The breakdown has not been split evenly – with nine red cards being shown to Everton players: Thomas Gravesen, David Weir, Gary Naysmith, Phil Neville (twice), Mikel Arteta, Andy van der Meyde, Tony Hibbert and Tim Cahill and three, Igor Biscan, Milan Baros and Steven Gerrard, to Liverpool. Liverpool point to the statistics as evidence of the tactics employed by their rivals. Everton point to the same statistics as evidence of the favouritism afforded ‘bigger’ English clubs such as Liverpool.

In cities where there are two big clubs, and one huge rivalry, the origins of the clubs are often rooted in geographical divisions, religious differences, cultural contrasts etc. However, perhaps the most obvious reason the rivalry between Liverpool and Everton has gained and maintained such a positive reputation has been the Merseyside Derby has none of those distinctions.

In fact, Everton played at Anfield before Liverpool did. And Liverpool FC originally wanted to call themselves Everton Athletic.

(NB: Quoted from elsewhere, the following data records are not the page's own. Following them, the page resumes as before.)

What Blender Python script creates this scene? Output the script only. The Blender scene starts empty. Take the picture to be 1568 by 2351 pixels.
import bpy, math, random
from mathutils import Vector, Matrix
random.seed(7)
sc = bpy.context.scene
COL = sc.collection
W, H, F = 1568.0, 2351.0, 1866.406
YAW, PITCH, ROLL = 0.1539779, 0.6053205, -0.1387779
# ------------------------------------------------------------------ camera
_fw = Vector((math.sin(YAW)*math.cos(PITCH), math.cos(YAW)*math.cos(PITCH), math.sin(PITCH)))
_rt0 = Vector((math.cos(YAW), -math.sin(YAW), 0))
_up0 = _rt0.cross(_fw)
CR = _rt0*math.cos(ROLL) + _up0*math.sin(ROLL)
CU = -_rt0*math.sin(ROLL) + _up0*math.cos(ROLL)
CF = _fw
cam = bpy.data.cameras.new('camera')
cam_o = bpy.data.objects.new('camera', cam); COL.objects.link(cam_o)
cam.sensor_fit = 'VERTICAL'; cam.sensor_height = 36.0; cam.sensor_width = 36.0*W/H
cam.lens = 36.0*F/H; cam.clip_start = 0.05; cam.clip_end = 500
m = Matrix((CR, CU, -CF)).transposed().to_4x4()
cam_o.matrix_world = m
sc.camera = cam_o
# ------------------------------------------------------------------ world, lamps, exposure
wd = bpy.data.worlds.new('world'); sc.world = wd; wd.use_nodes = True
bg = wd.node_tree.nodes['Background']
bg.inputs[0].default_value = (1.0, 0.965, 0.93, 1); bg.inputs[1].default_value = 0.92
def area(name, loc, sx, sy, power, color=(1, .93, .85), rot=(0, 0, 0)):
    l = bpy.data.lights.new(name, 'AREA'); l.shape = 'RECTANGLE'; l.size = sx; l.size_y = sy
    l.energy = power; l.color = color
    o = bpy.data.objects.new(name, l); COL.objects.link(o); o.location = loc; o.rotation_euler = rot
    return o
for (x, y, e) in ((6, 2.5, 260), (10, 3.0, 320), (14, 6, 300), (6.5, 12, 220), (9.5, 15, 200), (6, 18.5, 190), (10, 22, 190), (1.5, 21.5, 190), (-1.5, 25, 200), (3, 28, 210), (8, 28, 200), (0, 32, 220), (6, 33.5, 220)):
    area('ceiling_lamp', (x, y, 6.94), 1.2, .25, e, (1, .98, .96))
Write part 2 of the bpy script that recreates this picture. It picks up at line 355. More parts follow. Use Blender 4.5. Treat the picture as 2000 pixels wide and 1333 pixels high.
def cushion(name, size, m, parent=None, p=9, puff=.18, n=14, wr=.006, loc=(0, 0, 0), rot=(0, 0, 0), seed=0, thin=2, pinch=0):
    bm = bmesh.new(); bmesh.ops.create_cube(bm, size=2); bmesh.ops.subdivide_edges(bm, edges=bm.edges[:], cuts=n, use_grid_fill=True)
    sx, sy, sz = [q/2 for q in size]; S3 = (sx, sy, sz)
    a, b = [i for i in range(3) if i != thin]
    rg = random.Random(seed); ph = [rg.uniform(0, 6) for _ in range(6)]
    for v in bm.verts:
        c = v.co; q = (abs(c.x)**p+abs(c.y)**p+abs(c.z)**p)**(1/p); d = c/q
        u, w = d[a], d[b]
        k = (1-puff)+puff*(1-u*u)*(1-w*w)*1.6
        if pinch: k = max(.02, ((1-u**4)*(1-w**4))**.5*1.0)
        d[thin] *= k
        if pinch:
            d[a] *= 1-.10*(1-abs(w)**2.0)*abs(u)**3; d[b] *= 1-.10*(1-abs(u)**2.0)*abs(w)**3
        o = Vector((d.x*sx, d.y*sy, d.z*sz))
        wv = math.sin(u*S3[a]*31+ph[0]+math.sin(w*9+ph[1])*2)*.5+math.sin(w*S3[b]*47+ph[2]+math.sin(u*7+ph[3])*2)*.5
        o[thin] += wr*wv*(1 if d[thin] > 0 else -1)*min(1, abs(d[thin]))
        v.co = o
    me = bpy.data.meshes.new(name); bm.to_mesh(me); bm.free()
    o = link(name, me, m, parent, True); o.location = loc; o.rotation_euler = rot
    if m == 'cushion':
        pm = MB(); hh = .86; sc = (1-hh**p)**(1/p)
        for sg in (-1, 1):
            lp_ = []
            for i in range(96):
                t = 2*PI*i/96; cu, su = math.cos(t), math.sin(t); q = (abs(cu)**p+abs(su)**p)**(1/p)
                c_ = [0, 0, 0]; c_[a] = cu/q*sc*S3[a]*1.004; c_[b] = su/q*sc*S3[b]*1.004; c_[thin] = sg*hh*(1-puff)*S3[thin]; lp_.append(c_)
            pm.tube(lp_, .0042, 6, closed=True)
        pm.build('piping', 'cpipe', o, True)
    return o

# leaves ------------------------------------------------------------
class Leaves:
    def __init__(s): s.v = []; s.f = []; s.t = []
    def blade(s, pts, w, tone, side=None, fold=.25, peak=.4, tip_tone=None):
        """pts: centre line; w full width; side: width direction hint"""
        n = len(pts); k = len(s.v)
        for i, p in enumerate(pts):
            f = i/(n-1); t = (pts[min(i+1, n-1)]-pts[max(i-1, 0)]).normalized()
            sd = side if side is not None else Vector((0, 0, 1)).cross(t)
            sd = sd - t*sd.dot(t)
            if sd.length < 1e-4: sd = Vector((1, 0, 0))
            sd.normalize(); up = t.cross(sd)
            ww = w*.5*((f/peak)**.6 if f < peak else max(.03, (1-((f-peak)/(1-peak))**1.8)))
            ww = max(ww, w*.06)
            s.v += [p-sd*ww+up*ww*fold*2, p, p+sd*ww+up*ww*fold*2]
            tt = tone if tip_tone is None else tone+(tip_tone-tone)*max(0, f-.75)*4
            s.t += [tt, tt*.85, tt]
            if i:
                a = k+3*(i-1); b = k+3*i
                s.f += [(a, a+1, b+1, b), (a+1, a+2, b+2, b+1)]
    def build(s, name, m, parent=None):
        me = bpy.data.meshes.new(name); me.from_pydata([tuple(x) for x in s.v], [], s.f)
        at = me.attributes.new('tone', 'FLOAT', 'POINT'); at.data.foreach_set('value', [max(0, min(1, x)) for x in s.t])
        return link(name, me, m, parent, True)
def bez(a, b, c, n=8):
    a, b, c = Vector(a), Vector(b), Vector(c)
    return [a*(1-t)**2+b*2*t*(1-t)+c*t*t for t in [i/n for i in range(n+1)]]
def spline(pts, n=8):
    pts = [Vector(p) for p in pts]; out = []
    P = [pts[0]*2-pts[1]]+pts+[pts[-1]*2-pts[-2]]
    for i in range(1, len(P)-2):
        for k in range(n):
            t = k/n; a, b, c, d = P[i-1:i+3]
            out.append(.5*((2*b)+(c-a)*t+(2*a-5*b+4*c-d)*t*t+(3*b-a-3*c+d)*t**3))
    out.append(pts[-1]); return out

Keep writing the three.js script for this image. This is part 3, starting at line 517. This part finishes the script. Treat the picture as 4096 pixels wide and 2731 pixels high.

Everton played at Anfield until John Houlding bought the lease in 1891 and insisted on a 150 per cent rise in annual rent to £250. The club refused and moved less than a mile away to Goodison Park. The following year, Houlding founded Liverpool FC, but only after the English Football Association refused a proposal to keep the term ‘Everton’ in the new club’s name.

A rivalry was born, but one that had its origins in something more akin to family members falling out than two tribes colliding. However, as often happens with any great rivalry, who fired the first shots is disputed.

Liverpool beat Everton 1-0 in the 1893 Liverpool Senior Cup final – a competition that still exists, though Liverpool, Everton and Tranmere Rovers usually enter their reserve teams. However, Everton aficionados believe as this was merely an amateur encounter the first true meeting was the following year, when Everton won their league clash 3-0.

The record attendances are reserved for the handful of meetings at Wembley, which all gained 100,000 spectators, though special mention must be given to the 1967 FA Cup fifth-round meeting, when more than 64,000 fans packed Goodison Park, with another 40,000 watching a giant screen at Anfield. The youngest member of England’s World Cup winning team the previous year, Everton midfielder Alan Ball, scored the only goal of the game.

In fact, the clubs have reserved most of their greatest games for the FA Cup. They have met twice in the final of the competition, both times in the late 1980s and both won by Liverpool. But the 1991 FA Cup fifth-round replay at Goodison Park is regarded by many as the most memorable meeting of the city rivals.

After a goalless draw at Anfield, the game exploded into life three days later with Liverpool, who were busy chasing Arsenal in the league race, leading four times during the game – Peter Beardsley (two), Ian Rush and John Barnes all scoring for the visitors – but Everton refused to surrender and Graeme Sharp, and Tony Cottee each hit the back of the net twice.

It was all too much for Kenny Dalglish, who resigned soon after and Everton claimed the second replay thanks to a Dave Watson strike. Sunday’s derby clash at Anfield will be the first FA Cup meeting between the sides since 1991. While many local derbies are about the bragging rights in work on a Monday morning, Liverpool versus Everton can be even more intimate than that – it’s about the bragging rights between family members and close friends.

While the derby may not have to carry the usual religious, cultural or political baggage that often accompanies a city derby, this meeting is none the worse for it. It is more than just the Mersey that splits the city of Liverpool.